Monday, March 14, 2011

Variations on life's first-times: Au revoir les enfants and Yi Yi turn blu

As rendered in Louis Malle’s autobiographical
Au revoir les enfants (1987), the Petite-Collège d’Avon, which rested on the grounds of a Carmelite monastery and neighboured Fontainebleau, and which Malle attended during the Nazi occupation of France, seems austere and bone chilling, especially if you’re permanently garbed in short pants. Yet it’s also an oddly wondrous, comforting place, nestled in fecundity, where boys could get away with a little horseplay and develop a scrappy camaraderie. Under Malle and cinematographer Renato Berta’s earth-toned, always fluid gaze, the Petite-Collège feels like home, even its sleeping quarters, where too many bunks cram a single room and a it’s only a matter of time before a serial bed-wetter like Malle’s surrogate Julien (Gaspard Manesse) gets outed by his merciless peers.

The masterstroke in Au revoir, now available on gorgeous blu-ray from Criterion, lies in Malle’s respect for the past, his resistance to burdening it with the gravity of hindsight. In keeping with the experience as lived by Malle’s adolescent characters, much of what passes feels essentially ordinary, even if historical circumstances are extraordinary: reading by flashlight, playing on stilts in the courtyard, dodging the air raid drill to rattle off some boogie-woogie on the school piano, getting treated to a screening of Chaplin’s The Immigrant with live accompaniment. The film traces Julien’s friendship with Bonnet (Raphaël Fejtö), a story which stumbles along playfully and awkwardly the way childhood friendships do, until that day that forever changed Malle’s life, the day the Gestapo arrive to take Bonnet and three other boys away to their deaths, along with the school’s headmaster Père Jacques, who took them in and attempted to conceal their Jewishness. Before this final sequence Nazis remain in the background, spied outside the classroom window asking to confess, or, ironically, shooing away collaborators attempting to throw Jews out of a local restaurant. By largely eschewing overt, artificial portent, Malle’s finale becomes infinitely more moving, and every scene leading to it, however mirthful its tone, becomes pierced with unbearable loss.

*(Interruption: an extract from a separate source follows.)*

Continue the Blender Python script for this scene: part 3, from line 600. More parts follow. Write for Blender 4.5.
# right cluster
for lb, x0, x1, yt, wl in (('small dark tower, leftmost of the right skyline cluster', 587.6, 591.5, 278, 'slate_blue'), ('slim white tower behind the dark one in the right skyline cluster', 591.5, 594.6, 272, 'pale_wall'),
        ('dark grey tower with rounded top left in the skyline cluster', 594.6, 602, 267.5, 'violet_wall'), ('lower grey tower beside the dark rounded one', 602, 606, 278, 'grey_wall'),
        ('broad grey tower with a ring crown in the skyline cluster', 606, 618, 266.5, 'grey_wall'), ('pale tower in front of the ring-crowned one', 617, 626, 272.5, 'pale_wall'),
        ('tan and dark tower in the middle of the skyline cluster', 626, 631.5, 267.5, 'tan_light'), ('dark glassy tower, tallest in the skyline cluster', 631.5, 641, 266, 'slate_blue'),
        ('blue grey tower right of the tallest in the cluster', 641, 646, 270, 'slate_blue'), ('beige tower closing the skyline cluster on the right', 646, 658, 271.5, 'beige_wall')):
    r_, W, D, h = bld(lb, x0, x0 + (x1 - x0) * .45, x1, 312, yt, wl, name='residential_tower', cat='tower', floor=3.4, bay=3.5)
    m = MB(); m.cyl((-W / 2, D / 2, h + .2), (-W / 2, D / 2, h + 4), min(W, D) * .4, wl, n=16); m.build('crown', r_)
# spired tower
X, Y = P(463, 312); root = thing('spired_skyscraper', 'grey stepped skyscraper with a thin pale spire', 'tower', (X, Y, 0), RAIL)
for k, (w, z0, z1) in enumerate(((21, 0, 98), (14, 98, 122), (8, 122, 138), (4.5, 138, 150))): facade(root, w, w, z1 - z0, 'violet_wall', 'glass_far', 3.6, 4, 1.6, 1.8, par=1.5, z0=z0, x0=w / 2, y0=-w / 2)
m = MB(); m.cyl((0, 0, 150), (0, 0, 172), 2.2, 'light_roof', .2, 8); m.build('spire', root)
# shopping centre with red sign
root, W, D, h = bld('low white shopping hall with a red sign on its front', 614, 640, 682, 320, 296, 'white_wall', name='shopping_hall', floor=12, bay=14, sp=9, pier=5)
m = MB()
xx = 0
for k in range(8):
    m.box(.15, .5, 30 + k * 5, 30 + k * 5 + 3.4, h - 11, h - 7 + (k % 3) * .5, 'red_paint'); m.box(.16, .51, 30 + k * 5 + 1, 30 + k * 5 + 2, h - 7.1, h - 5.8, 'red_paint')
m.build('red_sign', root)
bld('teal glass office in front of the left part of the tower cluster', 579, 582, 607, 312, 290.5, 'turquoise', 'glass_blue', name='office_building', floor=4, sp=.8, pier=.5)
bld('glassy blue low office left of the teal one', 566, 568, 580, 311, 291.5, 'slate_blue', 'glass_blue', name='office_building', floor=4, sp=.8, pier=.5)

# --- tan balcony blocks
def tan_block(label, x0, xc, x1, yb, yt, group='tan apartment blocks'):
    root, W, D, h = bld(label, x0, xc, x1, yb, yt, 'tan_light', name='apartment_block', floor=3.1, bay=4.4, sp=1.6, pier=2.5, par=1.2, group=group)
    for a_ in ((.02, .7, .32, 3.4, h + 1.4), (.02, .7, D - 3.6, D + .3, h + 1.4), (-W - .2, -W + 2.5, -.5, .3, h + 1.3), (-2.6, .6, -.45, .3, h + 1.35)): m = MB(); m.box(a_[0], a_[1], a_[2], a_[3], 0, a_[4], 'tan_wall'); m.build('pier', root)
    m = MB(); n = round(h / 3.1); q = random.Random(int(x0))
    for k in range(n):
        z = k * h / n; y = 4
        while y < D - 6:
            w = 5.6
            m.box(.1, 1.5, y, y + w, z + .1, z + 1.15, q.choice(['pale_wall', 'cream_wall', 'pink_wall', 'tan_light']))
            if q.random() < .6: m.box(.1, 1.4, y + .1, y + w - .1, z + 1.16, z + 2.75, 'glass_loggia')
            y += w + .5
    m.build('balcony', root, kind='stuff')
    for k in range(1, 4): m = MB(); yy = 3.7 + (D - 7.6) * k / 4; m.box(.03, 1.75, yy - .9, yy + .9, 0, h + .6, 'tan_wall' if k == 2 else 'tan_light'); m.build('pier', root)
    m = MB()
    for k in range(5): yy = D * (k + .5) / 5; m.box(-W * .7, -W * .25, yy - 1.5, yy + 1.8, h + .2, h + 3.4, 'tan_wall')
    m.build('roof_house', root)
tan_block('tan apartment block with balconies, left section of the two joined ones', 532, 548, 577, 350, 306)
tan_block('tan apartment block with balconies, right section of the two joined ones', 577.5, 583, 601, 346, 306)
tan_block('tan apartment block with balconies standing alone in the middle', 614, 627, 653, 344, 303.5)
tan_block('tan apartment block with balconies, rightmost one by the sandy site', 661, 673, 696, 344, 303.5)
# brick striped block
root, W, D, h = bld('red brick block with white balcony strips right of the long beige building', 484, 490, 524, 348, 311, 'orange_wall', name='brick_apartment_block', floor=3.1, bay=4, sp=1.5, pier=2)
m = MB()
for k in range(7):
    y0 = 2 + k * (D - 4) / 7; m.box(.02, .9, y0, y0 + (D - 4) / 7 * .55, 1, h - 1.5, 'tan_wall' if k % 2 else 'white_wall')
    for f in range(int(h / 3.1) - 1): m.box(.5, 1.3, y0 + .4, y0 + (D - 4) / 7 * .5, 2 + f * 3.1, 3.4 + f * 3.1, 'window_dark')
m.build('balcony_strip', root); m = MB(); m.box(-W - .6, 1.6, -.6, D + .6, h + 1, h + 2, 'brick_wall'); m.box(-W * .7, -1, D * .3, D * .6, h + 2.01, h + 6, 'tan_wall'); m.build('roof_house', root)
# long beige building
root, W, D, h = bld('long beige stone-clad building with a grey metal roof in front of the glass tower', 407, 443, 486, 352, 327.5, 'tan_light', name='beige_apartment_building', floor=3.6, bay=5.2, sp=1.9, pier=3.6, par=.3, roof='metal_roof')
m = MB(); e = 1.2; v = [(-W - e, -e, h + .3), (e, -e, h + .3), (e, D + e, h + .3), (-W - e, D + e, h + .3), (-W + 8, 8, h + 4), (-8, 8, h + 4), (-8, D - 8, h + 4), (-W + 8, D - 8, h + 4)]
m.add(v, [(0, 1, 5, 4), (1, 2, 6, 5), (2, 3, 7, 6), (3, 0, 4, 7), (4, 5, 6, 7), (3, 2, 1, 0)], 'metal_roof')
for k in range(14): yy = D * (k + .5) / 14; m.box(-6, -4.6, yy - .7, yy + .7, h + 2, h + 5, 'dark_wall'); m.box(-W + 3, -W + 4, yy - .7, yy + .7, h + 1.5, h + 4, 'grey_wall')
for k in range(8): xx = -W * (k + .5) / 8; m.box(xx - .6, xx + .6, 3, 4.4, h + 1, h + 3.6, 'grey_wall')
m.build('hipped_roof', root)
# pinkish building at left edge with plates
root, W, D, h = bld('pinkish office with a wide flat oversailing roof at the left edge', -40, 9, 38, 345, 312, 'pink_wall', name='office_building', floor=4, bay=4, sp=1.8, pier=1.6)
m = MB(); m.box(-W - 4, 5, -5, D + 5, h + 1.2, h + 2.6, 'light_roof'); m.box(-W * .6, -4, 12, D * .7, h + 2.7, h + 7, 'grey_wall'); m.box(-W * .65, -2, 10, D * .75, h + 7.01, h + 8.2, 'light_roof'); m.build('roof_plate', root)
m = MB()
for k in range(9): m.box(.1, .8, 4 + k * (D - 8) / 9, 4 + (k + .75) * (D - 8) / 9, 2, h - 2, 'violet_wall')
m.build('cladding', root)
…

The fleetingness of childhood (and adulthood) and ordinariness punctuated by sudden violence (which is ordinary enough) also dominate Edward Yang’s
Yi Yi (2000), also new to blu-ray from Criterion. It follows a middle-class Taipei family through a rough patch: grandmother slips into a coma, mother into a spiritual crisis, father into two parallel ethical crises. Sister undertakes her first brush with romance while little brother quietly absorbs everything, translating it into images. Eight year-old Yang-Yang’s nascent experiments with his father’s instamatic, collecting evidence of those aspects of ourselves that remain invisible to us (he takes pictures of the backs of people’s heads), arguably make him the world’s youngest conceptual artist. Not that he knows it.

Yang’s group portrait is also a portrait of urban life and its inherent merging of disparate experiences. Public scenes are observed entirely through windows, neighbours are heard fighting through walls, surveillance cameras track movements. Sounds, music or dialogue from one scene bleed into the next. Yang-Yang, whose name invokes the film’s writer/director, is
Yi Yi’s richest source of discovery and amusement. He’s cute, of course, but also vividly alert to the world and all its contents he can’t understand. A scene where Yang-Yang beholds a pretty schoolmate standing before the projected image of a documentary on thunder is elegantly echoed in a later scene where he dives into a swimming pool during a thunderstorm.

Yet I find myself most drawn to scenes involving NJ, Yang-Yang’s father, who, like Yang-Yang, is unassuming and wears clothes three sizes too big for him. The scenes where NJ dines and hits a karaoke bar with a Japanese colleague, their exchanges limited by their broken English (the only language they share), constitute marvelous moments of adults connecting. “Why are we always afraid of the first time?” the Japanese asks. Yi Yi brims with so many resonate variations on life’s first-times, and even if Yang allows them to be harrowing, he nonetheless consoles us with the fact that we can at least share them, though conversation, physical contact, or the compressing force of art.


Bunched Undies said...

The best examination and explanation of the magical YiYi I've read. Great blog, love it.

JB said...

Thanks very much for the generous comment, Bunched Undies. I hadn't seen Yi Yi since it was first released more than ten years ago and was really a treat to revisit it.